> [WRITTEN REQUEST]:
Retype every line from the start of the data down to and including the line with "scene.camera = cam". Skip the pictures.
>> START DATASET EXCERPT
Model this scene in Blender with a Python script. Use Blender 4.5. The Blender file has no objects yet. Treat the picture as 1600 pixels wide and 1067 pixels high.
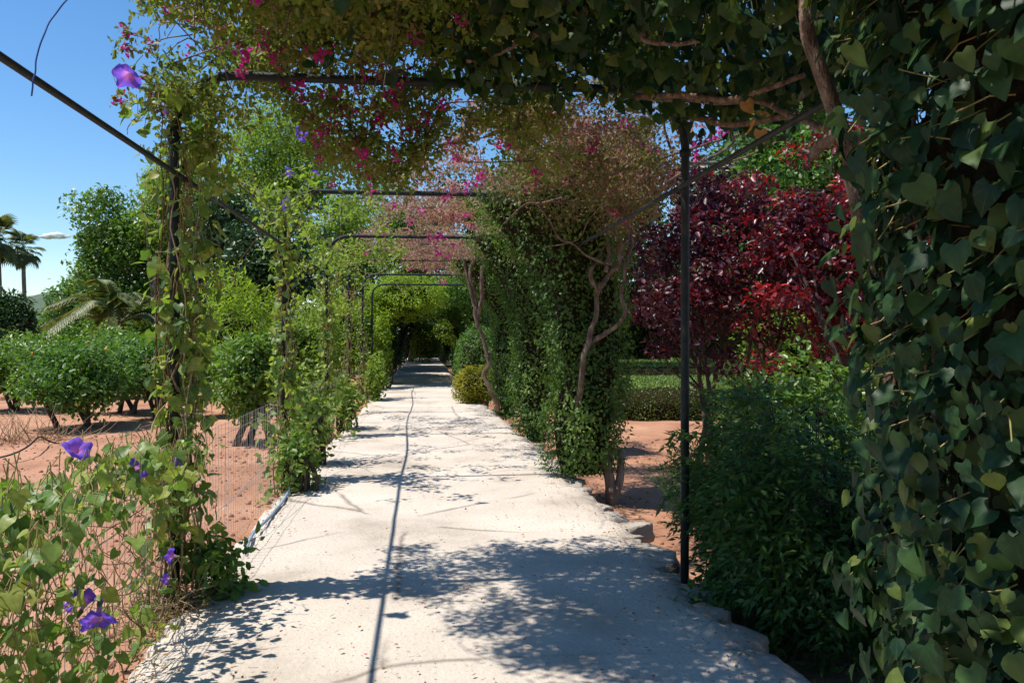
import bpy, math, random
import numpy as np
from mathutils import Vector, Matrix

random.seed(11)
rng = np.random.default_rng(11)
scene = bpy.context.scene
R = math.radians
PI = math.pi

# ------------------------------------------------------------------ camera, sky, sun, exposure
CAM_H, YAW, FPX = 1.5, R(6.5), 1244.0
cam_d = bpy.data.cameras.new('camera')
cam_d.sensor_width = 36.0
cam_d.lens = FPX / 1600.0 * 36.0
cam_d.clip_start = 0.05
cam_d.clip_end = 6000
cam = bpy.data.objects.new('camera', cam_d)
scene.collection.objects.link(cam)
cam.location = (0, 0, CAM_H)
cam.rotation_euler = (R(90 - 0.345), 0, -YAW)
scene.camera = cam

SUN_EL, SUN_AZ = R(64.4), R(5.0)          # the sun stands to the left, a little behind the camera
sun_dir = Vector((-math.cos(SUN_EL) * math.cos(SUN_AZ), -math.cos(SUN_EL) * math.sin(SUN_AZ), math.sin(SUN_EL)))
sd = bpy.data.lights.new('sun', 'SUN')
sd.energy = 5.0
sd.angle = R(0.5)
sd.color = (1.0, 0.955, 0.88)
sun = bpy.data.objects.new('sun', sd)
scene.collection.objects.link(sun)
sun.rotation_euler = (-sun_dir).to_track_quat('-Z', 'Y').to_euler()

world = bpy.data.worlds.new('World')
scene.world = world
world.use_nodes = True
wn, wl = world.node_tree.nodes, world.node_tree.links
wn.clear()
w_out = wn.new('ShaderNodeOutputWorld')
w_bg = wn.new('ShaderNodeBackground')
w_sky = wn.new('ShaderNodeTexSky')
w_sky.sky_type = 'NISHITA'
w_sky.sun_disc = False
w_sky.sun_elevation = SUN_EL
w_sky.sun_rotation = R(265)
w_sky.air_density = 1.0
w_sky.dust_density = 0.1
w_sky.ozone_density = 3.0
w_bg.inputs['Strength'].default_value = 0.10
w_hs = wn.new('ShaderNodeHueSaturation')
w_hs.inputs['Saturation'].default_value = 1.24
w_hs.inputs['Value'].default_value = 1.3
wl.new(w_sky.outputs[0], w_hs.inputs['Color'])
wl.new(w_hs.outputs[0], w_bg.inputs['Color'])
wl.new(w_bg.outputs[0], w_out.inputs['Surface'])

scene.view_settings.view_transform = 'Standard'
scene.view_settings.look = 'None'
scene.view_settings.gamma = 1
scene.view_settings.use_curve_mapping = False
scene.view_settings.exposure = 0.38
cy = scene.cycles
cy.max_bounces = 7
cy.diffuse_bounces = 4
cy.glossy_bounces = 2
cy.transmission_bounces = 5
cy.transparent_max_bounces = 4
cy.caustics_reflective = False
cy.caustics_refractive = False
cy.use_denoising = True

# ------------------------------------------------------------------ helpers
C = scene.collection
_c, _s = math.cos(YAW), math.sin(YAW)

def at(px, py, Y):
    """point of the place seen at a pixel of the photograph, at the distance Y down the path"""
    t = (px - 800) / FPX
    zc = Y / (_c - t * _s)
    xc = t * zc
    return (xc * _c + zc * _s, Y, CAM_H + (526 - py) / FPX * zc)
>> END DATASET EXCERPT
> [WRITTEN ANSWER]:
Model this scene in Blender with a Python script. Use Blender 4.5. The Blender file has no objects yet. Treat the picture as 1600 pixels wide and 1067 pixels high.
import bpy, math, random
import numpy as np
from mathutils import Vector, Matrix

random.seed(11)
rng = np.random.default_rng(11)
scene = bpy.context.scene
R = math.radians
PI = math.pi

# ------------------------------------------------------------------ camera, sky, sun, exposure
CAM_H, YAW, FPX = 1.5, R(6.5), 1244.0
cam_d = bpy.data.cameras.new('camera')
cam_d.sensor_width = 36.0
cam_d.lens = FPX / 1600.0 * 36.0
cam_d.clip_start = 0.05
cam_d.clip_end = 6000
cam = bpy.data.objects.new('camera', cam_d)
scene.collection.objects.link(cam)
cam.location = (0, 0, CAM_H)
cam.rotation_euler = (R(90 - 0.345), 0, -YAW)
scene.camera = cam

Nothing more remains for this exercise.